==== MATERIAL SHOWN
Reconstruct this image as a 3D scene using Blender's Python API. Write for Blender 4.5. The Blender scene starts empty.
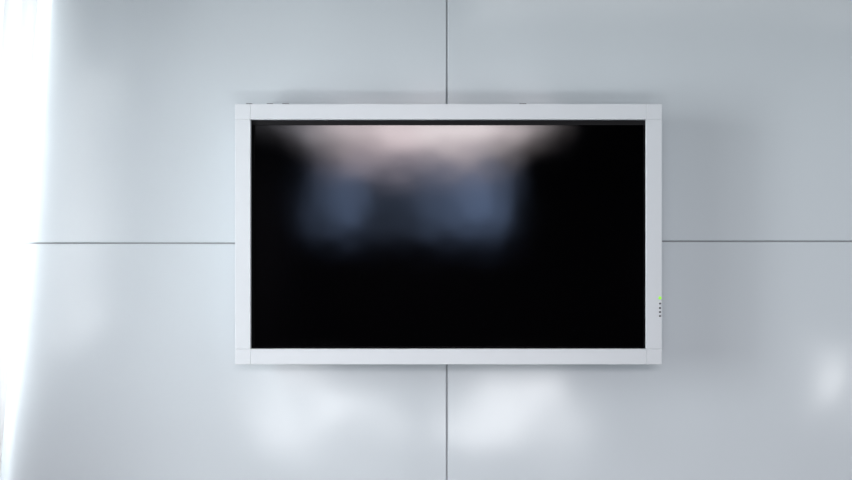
import bpy, bmesh, math, random
from mathutils import Vector, Matrix
S = bpy.context.scene
C = S.collection
S.view_settings.view_transform = 'Standard'
S.view_settings.look = 'None'
S.view_settings.exposure = 0
S.view_settings.gamma = 1
PI = math.pi

# ------------------------------------------------------------------ materials
def mat(name, col, rough=0.5, spec=0.5, metal=0.0, noise=None, bump=None):
    m = bpy.data.materials.new(name); m.use_nodes = True
    nt = m.node_tree; b = nt.nodes['Principled BSDF']
    b.inputs['Base Color'].default_value = (*col, 1)
    b.inputs['Roughness'].default_value = rough
    b.inputs['Specular IOR Level'].default_value = spec
    b.inputs['Metallic'].default_value = metal
    tc = nt.nodes.new('ShaderNodeTexCoord')
    if noise:
        sc, amt = noise
        n = nt.nodes.new('ShaderNodeTexNoise'); n.inputs['Scale'].default_value = sc
        n.inputs['Detail'].default_value = 3
        nt.links.new(tc.outputs['Object'], n.inputs['Vector'])
        r = nt.nodes.new('ShaderNodeMapRange')
        r.inputs['To Min'].default_value = max(0, rough-amt); r.inputs['To Max'].default_value = rough+amt
        nt.links.new(n.outputs['Fac'], r.inputs['Value'])
        nt.links.new(r.outputs['Result'], b.inputs['Roughness'])
    if bump:
        sc, st, dist = bump
        n = nt.nodes.new('ShaderNodeTexNoise'); n.inputs['Scale'].default_value = sc
        n.inputs['Detail'].default_value = 1
        nt.links.new(tc.outputs['Object'], n.inputs['Vector'])
        bp = nt.nodes.new('ShaderNodeBump'); bp.inputs['Strength'].default_value = st
        bp.inputs['Distance'].default_value = dist
        nt.links.new(n.outputs['Fac'], bp.inputs['Height'])
        nt.links.new(bp.outputs['Normal'], b.inputs['Normal'])
    return m

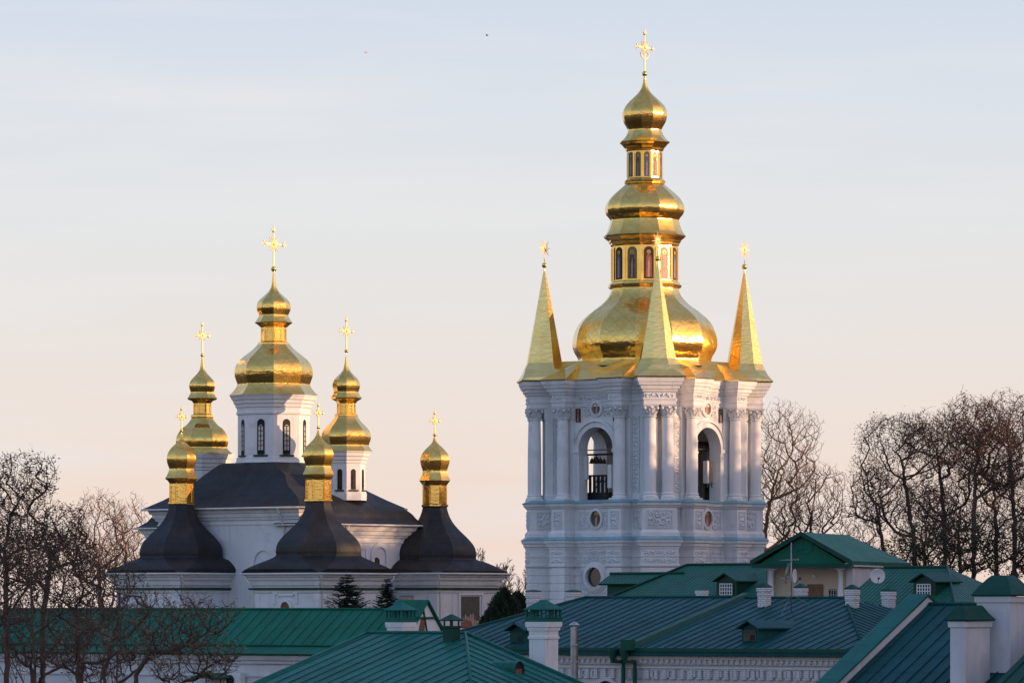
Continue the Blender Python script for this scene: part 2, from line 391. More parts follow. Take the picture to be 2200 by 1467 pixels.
def W(px, py, D): return Vector(((px - 1100) * D / F, D, (HOR - py) * D / F))
class Frame:
    # a building's own axes; px() meets a pixel's line of sight with one of its planes
    def __init__(s, org, rot): s.o = Vector(org); s.r = rot; s.R = Matrix.Rotation(rot, 3, 'Z'); s.I = s.R.inverted()
    def loc(s, w): return s.I @ (Vector(w) - s.o)
    def at(s, px, py, axis, val): 
        n = Vector((0, 0, 0)); n[axis] = 1.0
        return s.plane(px, py, Vector((0, 0, 0)) + n * val, n)
    def plane(s, px, py, p0, n):
        d = s.I @ Vector(((px - 1100) / F, 1, (HOR - py) / F)); o = s.I @ (-s.o)
        t = (Vector(p0) - o).dot(n) / d.dot(n)
        return o + d * t

# ------------------------------------------------------------------ ground and the wooded hill to the right that shades the lower ground
GZ = -7.0
def ground_z(x, y):
    z = GZ
    if y < 90: z += (90 - max(y, 0)) / 90 * 5.2
    if y > 270: z += min((y - 270) / 40, 1) * 1.5
    return z
g = MB()
ys = [-3000, -600, -100, -20, 0, 30, 60, 90, 130, 180, 230, 270, 290, 310, 400, 700, 1500, 3500, 7500]
xs = [-6000, -2500, -900, -300, -120, -50, -20, 0, 20, 50, 120, 300, 900, 2500, 6000]
base = 0
for y in ys:
    for x in xs: g.v.append((x, y, ground_z(x, y)))
for j in range(len(ys) - 1):
    for i in range(len(xs) - 1):
        a = j * len(xs) + i; g.idx((a, a + 1, a + 1 + len(xs), a + len(xs)), None, 0, True)
tag(g.build('ground', 'ground'), kind='structure')

rnd = random.Random(5)
ridge_pts = [(62, 30), (60, 120), (60, 200), (62, 245), (65.5, 281), (73, 305), (82, 332), (95, 372), (120, 440)]
def crest(y):
    for (y0, h0), (y1, h1) in zip(((0, 19), (283, 19.1), (298, 18.9), (310, 17.8), (328, 14.2), (440, 14)), ((283, 19.1), (298, 18.9), (310, 17.8), (328, 14.2), (440, 14), (900, 14))):
        if y0 <= y <= y1: return h0 + (h1 - h0) * (y - y0) / (y1 - y0)
    return 15
def ridge_at(t):
    k = min(int(t), len(ridge_pts) - 2); f = t - k
    return (ridge_pts[k][0] * (1 - f) + ridge_pts[k + 1][0] * f, ridge_pts[k][1] * (1 - f) + ridge_pts[k + 1][1] * f)
hb = MB(); rows = []
NT = 90
for i in range(NT + 1):
    x, y = ridge_at(i / NT * (len(ridge_pts) - 1)); h = crest(y) - 3.0 + 0.5 * math.sin(y * 0.21) + 0.4 * math.sin(y * 0.53 + 1)
    row = []
    for d, f in ((-22, -0.35), (-15, 0.25), (-9, 0.62), (-4, 0.88), (0, 1.0), (6, 0.97), (20, 0.7), (45, 0.2), (70, -0.4)):
        row.append((x + d * 0.951, y - d * 0.309, GZ + (h - GZ) * f))
    rows.append(row)
for r in rows: hb.v.extend(r)
for i in range(NT):
    for j in range(8):
        a = i * 9 + j; hb.idx((a, a + 1, a + 10, a + 9), None, 0, True)
tag(hb.build('hill', 'hill'), kind='structure')
wd = MB()
for i in range(26000):
    t = rnd.random() * (len(ridge_pts) - 1)
    x, y = ridge_at(t); h = crest(y)
    zz = h - 3.2 + 4.4 * (rnd.random() ** 1.7) + 0.9 * math.sin(y * 0.8) * math.sin(y * 0.31)
    d = rnd.uniform(-3, 4)
    c = Vector((x + d * 0.951, y - d * 0.309, zz))
    q = Matrix.Rotation(rnd.random() * 6.28, 3, 'Z') @ Matrix.Rotation(rnd.random() * 3.14, 3, 'X')
    s = rnd.uniform(0.1, 0.26)
    wd.face([c + q @ Vector((a * s, b * s * 0.7, 0)) for a, b in ((-1, 0), (0, -1), (1, 0), (0, 1))])
tag(wd.build('woodland', 'leafdry'), 'brown leafless wood covering the crest of the hill beside the monastery', 'woodland', kind='stuff')

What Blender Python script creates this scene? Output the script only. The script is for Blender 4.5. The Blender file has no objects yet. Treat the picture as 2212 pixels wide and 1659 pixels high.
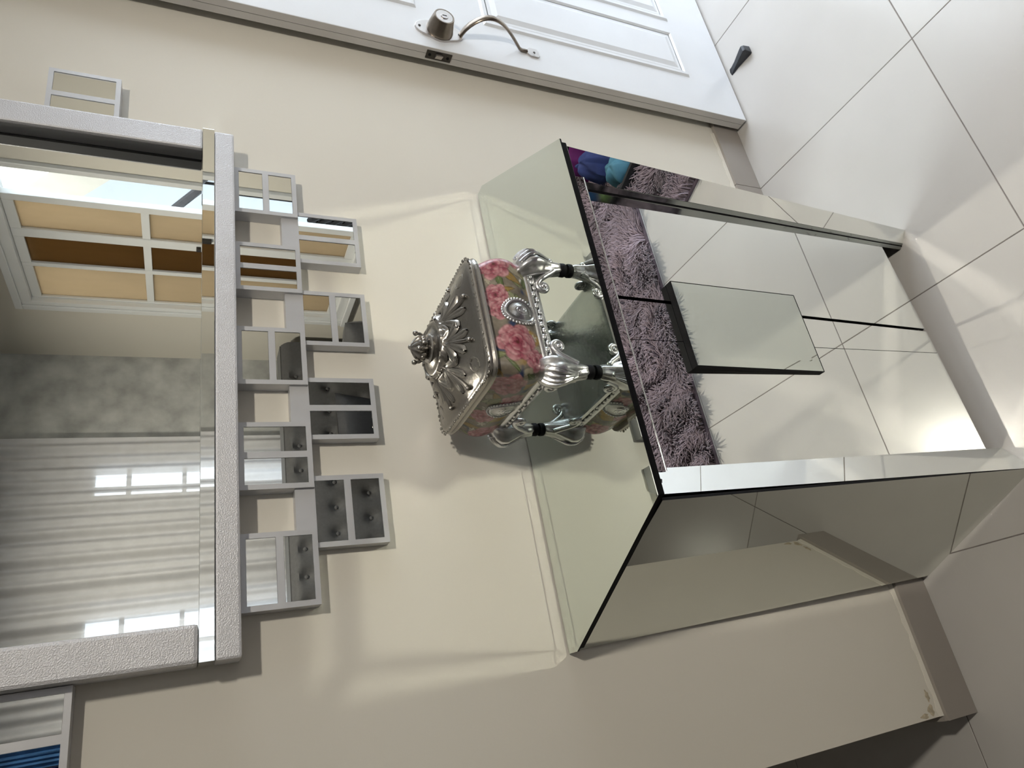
========
### PROBLEM
Write out the entries above word for word. Do not include the pictures.

### THE RESULT
Reconstruct this image as a 3D scene using Blender's Python API. Write for Blender 4.5. The Blender scene starts empty.
import bpy, bmesh, math, random
from mathutils import Vector, Matrix
S = bpy.context.scene
C = S.collection
S.view_settings.view_transform = 'Standard'
S.view_settings.look = 'None'
S.view_settings.exposure = 0
S.view_settings.gamma = 1
PI = math.pi

# ------------------------------------------------------------------ materials
def mat(name, col, rough=0.5, spec=0.5, metal=0.0, noise=None, bump=None):
    m = bpy.data.materials.new(name); m.use_nodes = True
    nt = m.node_tree; b = nt.nodes['Principled BSDF']
    b.inputs['Base Color'].default_value = (*col, 1)
    b.inputs['Roughness'].default_value = rough
    b.inputs['Specular IOR Level'].default_value = spec
    b.inputs['Metallic'].default_value = metal
    tc = nt.nodes.new('ShaderNodeTexCoord')
    if noise:
        sc, amt = noise
        n = nt.nodes.new('ShaderNodeTexNoise'); n.inputs['Scale'].default_value = sc
        n.inputs['Detail'].default_value = 3
        nt.links.new(tc.outputs['Object'], n.inputs['Vector'])
        r = nt.nodes.new('ShaderNodeMapRange')
        r.inputs['To Min'].default_value = max(0, rough-amt); r.inputs['To Max'].default_value = rough+amt
        nt.links.new(n.outputs['Fac'], r.inputs['Value'])
        nt.links.new(r.outputs['Result'], b.inputs['Roughness'])
    if bump:
        sc, st, dist = bump
        n = nt.nodes.new('ShaderNodeTexNoise'); n.inputs['Scale'].default_value = sc
        n.inputs['Detail'].default_value = 1
        nt.links.new(tc.outputs['Object'], n.inputs['Vector'])
        bp = nt.nodes.new('ShaderNodeBump'); bp.inputs['Strength'].default_value = st
        bp.inputs['Distance'].default_value = dist
        nt.links.new(n.outputs['Fac'], bp.inputs['Height'])
        nt.links.new(bp.outputs['Normal'], b.inputs['Normal'])
    return m

Continue the Blender Python script for this scene: part 2, from line 391. More parts follow. Take the picture to be 2200 by 1467 pixels.
def W(px, py, D): return Vector(((px - 1100) * D / F, D, (HOR - py) * D / F))
class Frame:
    # a building's own axes; px() meets a pixel's line of sight with one of its planes
    def __init__(s, org, rot): s.o = Vector(org); s.r = rot; s.R = Matrix.Rotation(rot, 3, 'Z'); s.I = s.R.inverted()
    def loc(s, w): return s.I @ (Vector(w) - s.o)
    def at(s, px, py, axis, val): 
        n = Vector((0, 0, 0)); n[axis] = 1.0
        return s.plane(px, py, Vector((0, 0, 0)) + n * val, n)
    def plane(s, px, py, p0, n):
        d = s.I @ Vector(((px - 1100) / F, 1, (HOR - py) / F)); o = s.I @ (-s.o)
        t = (Vector(p0) - o).dot(n) / d.dot(n)
        return o + d * t

# ------------------------------------------------------------------ ground and the wooded hill to the right that shades the lower ground
GZ = -7.0
def ground_z(x, y):
    z = GZ
    if y < 90: z += (90 - max(y, 0)) / 90 * 5.2
    if y > 270: z += min((y - 270) / 40, 1) * 1.5
    return z
g = MB()
ys = [-3000, -600, -100, -20, 0, 30, 60, 90, 130, 180, 230, 270, 290, 310, 400, 700, 1500, 3500, 7500]
xs = [-6000, -2500, -900, -300, -120, -50, -20, 0, 20, 50, 120, 300, 900, 2500, 6000]
base = 0
for y in ys:
    for x in xs: g.v.append((x, y, ground_z(x, y)))
for j in range(len(ys) - 1):
    for i in range(len(xs) - 1):
        a = j * len(xs) + i; g.idx((a, a + 1, a + 1 + len(xs), a + len(xs)), None, 0, True)
tag(g.build('ground', 'ground'), kind='structure')

rnd = random.Random(5)
ridge_pts = [(62, 30), (60, 120), (60, 200), (62, 245), (65.5, 281), (73, 305), (82, 332), (95, 372), (120, 440)]
def crest(y):
    for (y0, h0), (y1, h1) in zip(((0, 19), (283, 19.1), (298, 18.9), (310, 17.8), (328, 14.2), (440, 14)), ((283, 19.1), (298, 18.9), (310, 17.8), (328, 14.2), (440, 14), (900, 14))):
        if y0 <= y <= y1: return h0 + (h1 - h0) * (y - y0) / (y1 - y0)
    return 15
def ridge_at(t):
    k = min(int(t), len(ridge_pts) - 2); f = t - k
    return (ridge_pts[k][0] * (1 - f) + ridge_pts[k + 1][0] * f, ridge_pts[k][1] * (1 - f) + ridge_pts[k + 1][1] * f)
hb = MB(); rows = []
NT = 90
for i in range(NT + 1):
    x, y = ridge_at(i / NT * (len(ridge_pts) - 1)); h = crest(y) - 3.0 + 0.5 * math.sin(y * 0.21) + 0.4 * math.sin(y * 0.53 + 1)
    row = []
    for d, f in ((-22, -0.35), (-15, 0.25), (-9, 0.62), (-4, 0.88), (0, 1.0), (6, 0.97), (20, 0.7), (45, 0.2), (70, -0.4)):
        row.append((x + d * 0.951, y - d * 0.309, GZ + (h - GZ) * f))
    rows.append(row)
for r in rows: hb.v.extend(r)
for i in range(NT):
    for j in range(8):
        a = i * 9 + j; hb.idx((a, a + 1, a + 10, a + 9), None, 0, True)
tag(hb.build('hill', 'hill'), kind='structure')
wd = MB()
for i in range(26000):
    t = rnd.random() * (len(ridge_pts) - 1)
    x, y = ridge_at(t); h = crest(y)
    zz = h - 3.2 + 4.4 * (rnd.random() ** 1.7) + 0.9 * math.sin(y * 0.8) * math.sin(y * 0.31)
    d = rnd.uniform(-3, 4)
    c = Vector((x + d * 0.951, y - d * 0.309, zz))
    q = Matrix.Rotation(rnd.random() * 6.28, 3, 'Z') @ Matrix.Rotation(rnd.random() * 3.14, 3, 'X')
    s = rnd.uniform(0.1, 0.26)
    wd.face([c + q @ Vector((a * s, b * s * 0.7, 0)) for a, b in ((-1, 0), (0, -1), (1, 0), (0, 1))])
tag(wd.build('woodland', 'leafdry'), 'brown leafless wood covering the crest of the hill beside the monastery', 'woodland', kind='stuff')

What Blender Python script creates this scene? Output the script only. The script is for Blender 4.5. The Blender file has no objects yet. Treat the picture as 2212 pixels wide and 1659 pixels high.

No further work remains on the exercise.